I knew I could shower all this muck that was presently coating me off. I wasn't so sure about the car seats or the carpeted floor under them. I could see my dad eyeing things in the mirror so I knew he was probably having the same thoughts but there wasn't much we could do about it until after we got them unloaded. It was only about a 20 minute drive back to the house and they seemed to settle down more the longer it went. When we finally pulled in our driveway and began the slow bouncing path through our side pasture to the hog lot dad went over the plan for unloading them.
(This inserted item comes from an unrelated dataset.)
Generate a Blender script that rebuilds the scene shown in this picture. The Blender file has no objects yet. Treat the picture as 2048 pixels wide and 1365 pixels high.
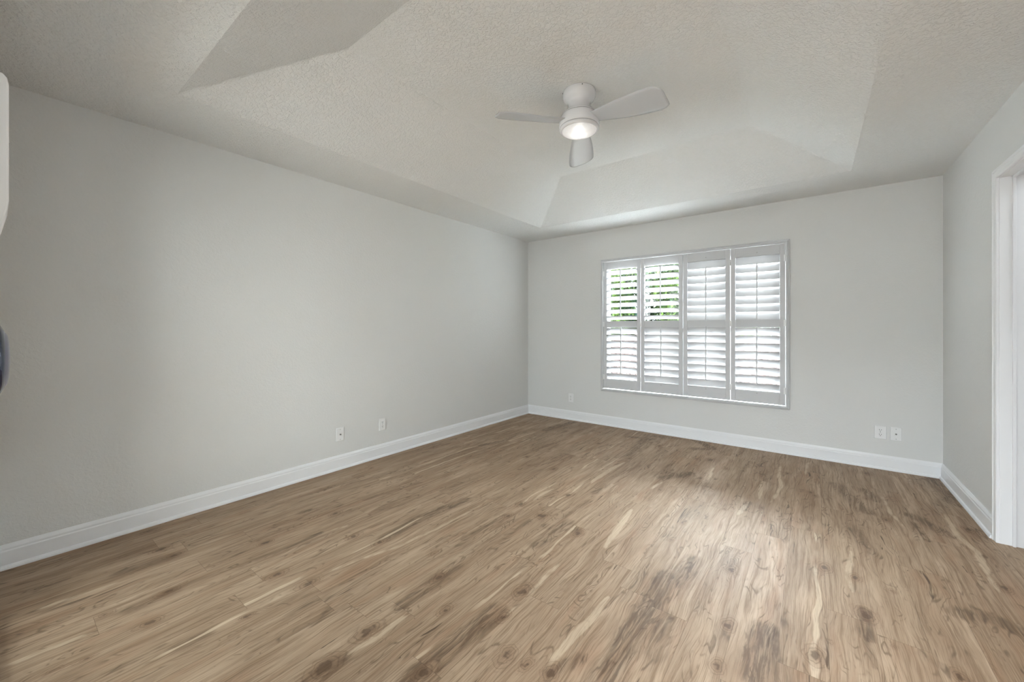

He and I would lift them over the electric fence and I would run back to the barn and turn it on whenever we had them all in. In retrospect we should have blocked them in the farrowing house area where we had web wire for a few days but I didn't think of that until later. As we eased back against the edge of the fence I got out and lowered the tailgate on the station wagon, so that we could have it directly over the fence. Once we got in position we opened the cage door and grabbed the first pig we could reach. We hauled her out and lowered her into the pen. As soon as she hit the ground she ran to the far end of the lot before turning to watch the rest of the proceedings. When we lowered the second one to the ground she lit out in the same direction at full speed. My pig didn't seem in any hurry to get out of the cage and it took us a few minutes to coax her back where we could reach her. Once we grabbed her and set her in the pen she took off in the same direction.

As I ran toward the barn to turn the fence on I looked up to see all three of them shoot right through the unarmed fence at a trot and head for the woods down below our house. Dad was already running that direction so I took off after him as well. By the time we reached the creek on that end of the pen they were out of sight. We chased down through the woods for a while occasionally seeing their track but since it was fall there was a carpet of leaves on the ground and we soon lost their track too. Sounds on dead leaves carry quite a distance in the woods and we couldn't hear any rustling or running at all. They were simply gone.